A Jefferson County judge set a $60,000 cash bond for the care of dozens of horses that were confiscated in Dupont following a criminal investigation in January.

The county impounded more than 80 horses from Jeff Hayes after allegations of animal cruelty and improper disposal of dead animals. Since then, the county has spent about $40,000 caring for the animals.

Superior Court Judge Alison Frazier on Monday gave Hayes 10 days to pay the amount of the bond on the animals - which represents three months of animal care costs. The bond is not for the release of the animals, but rather care expenses.

The county had filed for a motion confirming its authority to release the horses to permanent care.

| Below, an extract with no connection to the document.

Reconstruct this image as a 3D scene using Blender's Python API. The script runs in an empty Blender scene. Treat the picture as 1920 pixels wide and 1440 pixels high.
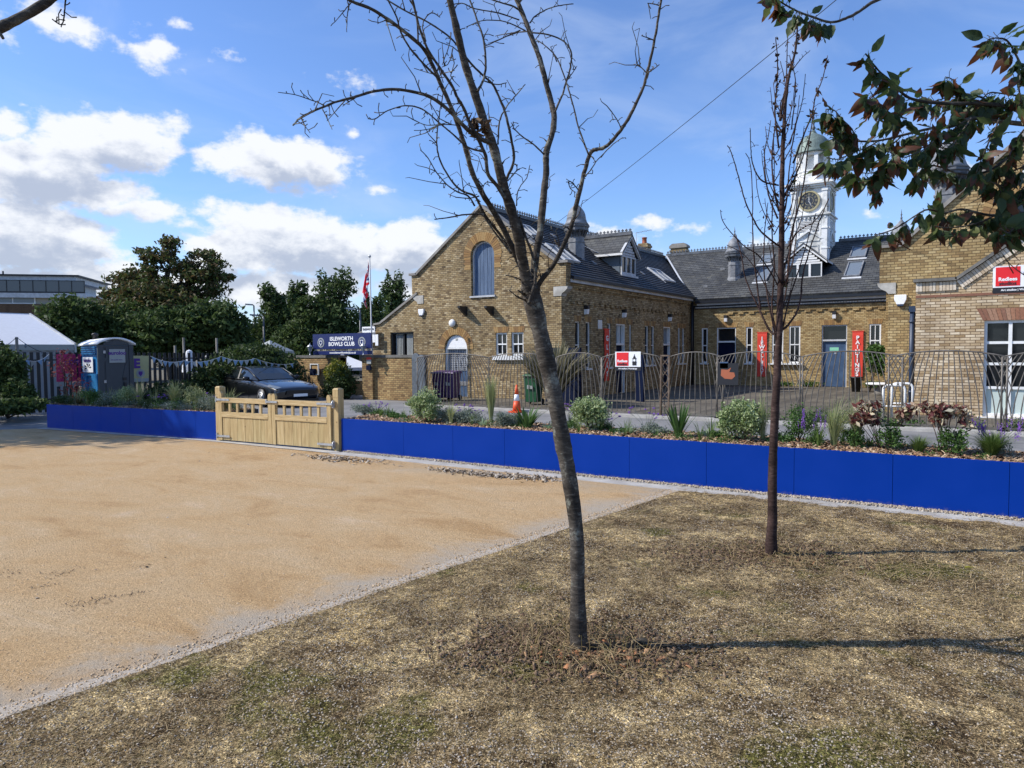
import bpy, bmesh, math, random
import numpy as np
from mathutils import Vector, Matrix, noise as mnoise
from mathutils.geometry import tessellate_polygon
PI=math.pi; R_=math.radians
scene=bpy.context.scene
COL=scene.collection

# ---------------------------------------------------------------- camera
FPX=1336.0; EYE=1.6
YAW=R_(33.65); PITCH=math.atan(62/FPX); ROLL=math.atan(0.008)
_f=Vector((-math.sin(YAW),math.cos(YAW),0)); _r=Vector((math.cos(YAW),math.sin(YAW),0)); _z=Vector((0,0,1))
FW=_f*math.cos(PITCH)-_z*math.sin(PITCH); _u=_f*math.sin(PITCH)+_z*math.cos(PITCH)
RT=_r*math.cos(ROLL)-_u*math.sin(ROLL); UP=_u*math.cos(ROLL)+_r*math.sin(ROLL)
cam=bpy.data.cameras.new('camera'); camo=bpy.data.objects.new('camera',cam); COL.objects.link(camo)
m=Matrix((RT,UP,-FW)).transposed().to_4x4(); m.translation=Vector((0,0,EYE)); camo.matrix_world=m
cam.sensor_width=36; cam.lens=36*FPX/1920; cam.clip_start=0.05; cam.clip_end=3000
scene.camera=camo
def ray(x,y): return FW+RT*((x-960)/FPX)+UP*((720-y)/FPX)
def P(x,y,w): return Vector((0,0,EYE))+ray(x,y)*w            # point at forward depth w
def onz(x,y,z=0.0):
    d=ray(x,y); return Vector((0,0,EYE))+d*((z-EYE)/d.z)
def onb(x,y,b):
    d=ray(x,y); return Vector((0,0,EYE))+d*(b/d.y)
def ona(x,y,a):
    d=ray(x,y); return Vector((0,0,EYE))+d*(a/d.x)
def depth(p): return (Vector(p)-Vector((0,0,EYE))).dot(FW)

# ---------------------------------------------------------------- sun, exposure
scene.view_settings.view_transform='Standard'; scene.view_settings.look='None'
scene.view_settings.exposure=0.12; scene.view_settings.gamma=1
SUN_EL=R_(40.5); LDIR=Vector((.82,.57,0)).normalized()*math.cos(SUN_EL)-Vector((0,0,1))*math.sin(SUN_EL)
sun=bpy.data.lights.new('sun','SUN'); suno=bpy.data.objects.new('sun',sun); COL.objects.link(suno)
sun.energy=5.0; sun.angle=R_(.53); sun.color=(1,.95,.87)
suno.rotation_euler=LDIR.to_track_quat('-Z','Y').to_euler(); suno.location=(-20,-15,30)

# ---------------------------------------------------------------- sky with clouds
def nd(nt,t,**k):
    n=nt.nodes.new(t)
    for a,v in k.items():
        if a=='i':
            for kk,vv in v.items():
                s=n.inputs[kk]
                if isinstance(vv,bpy.types.NodeSocket): nt.links.new(vv,s)
                else: s.default_value=vv
        else: setattr(n,a,v)
    return n
def mth(nt,op,a,b=0.0,c=None,clamp=False):
    n=nt.nodes.new('ShaderNodeMath'); n.operation=op; n.use_clamp=clamp
    for k,v in enumerate((a,b) if c is None else (a,b,c)):
        if isinstance(v,bpy.types.NodeSocket): nt.links.new(v,n.inputs[k])
        else: n.inputs[k].default_value=v
    return n.outputs[0]
def mixc(nt,f,a,b,bt='MIX'):
    n=nt.nodes.new('ShaderNodeMix'); n.data_type='RGBA'; n.blend_type=bt
    for k,v in ((0,f),(6,a),(7,b)):
        if isinstance(v,bpy.types.NodeSocket): nt.links.new(v,n.inputs[k])
        else: n.inputs[k].default_value=(v if k==0 else (*v,1)) if not (k and len(v)==4) else v
    return n.outputs[2]
def ramp(nt,f,st,interp='LINEAR'):
    n=nt.nodes.new('ShaderNodeValToRGB'); n.color_ramp.interpolation=interp
    e=n.color_ramp.elements
    while len(e)<len(st): e.new(.5)
    for k,(p,c) in enumerate(st):
        e[k].position=p; e[k].color=(*c,1) if len(c)==3 else c
    nt.links.new(f,n.inputs[0]); return n.outputs[0]
def smooth(nt,x,a,b):
    n=nt.nodes.new('ShaderNodeMapRange'); n.interpolation_type='SMOOTHSTEP'
    nt.links.new(x,n.inputs[0]); n.inputs[1].default_value=a; n.inputs[2].default_value=b
    return n.outputs[0]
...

According to court records, Hayes had 10 days to post a bond on the animals following his arrest but did not.

In addition to the bond ruling, Frazier ordered the Indiana State Board of Animal Health to provide recommendations for the disposition of the animals before March 14.

On Monday, attorney Pat Magrath, who is representing the county, submitted two reports from the Indiana Board of Animal Health that gave health assessments of the animals at the time they were impounded.

Jefferson County Sheriff's Office Deputy Yancy Denning - the lead investigating officer in the case - testified that the county has spent more than $40,000 caring for the horses. While the horses are in 14 different foster homes in the area, the county is responsible for paying monthly care bills.

Hayes' attorney, John Watson, argued that the impounded horses represented all of Hayes' assets. He also said the sheriff's affidavit of probable cause was vague because it did not offer details on each animal and did not provide information supporting the seizure of every animal confiscated from Hayes' two rental properties.

Watson requested a second probable cause hearing in the case in order to challenge the affidavit, but Frazier denied the request.

A donation fund for the horses has been set up through River Valley Financial Bank to off set the expenses. The fund has grossed about $5,000 and is still accepting donations.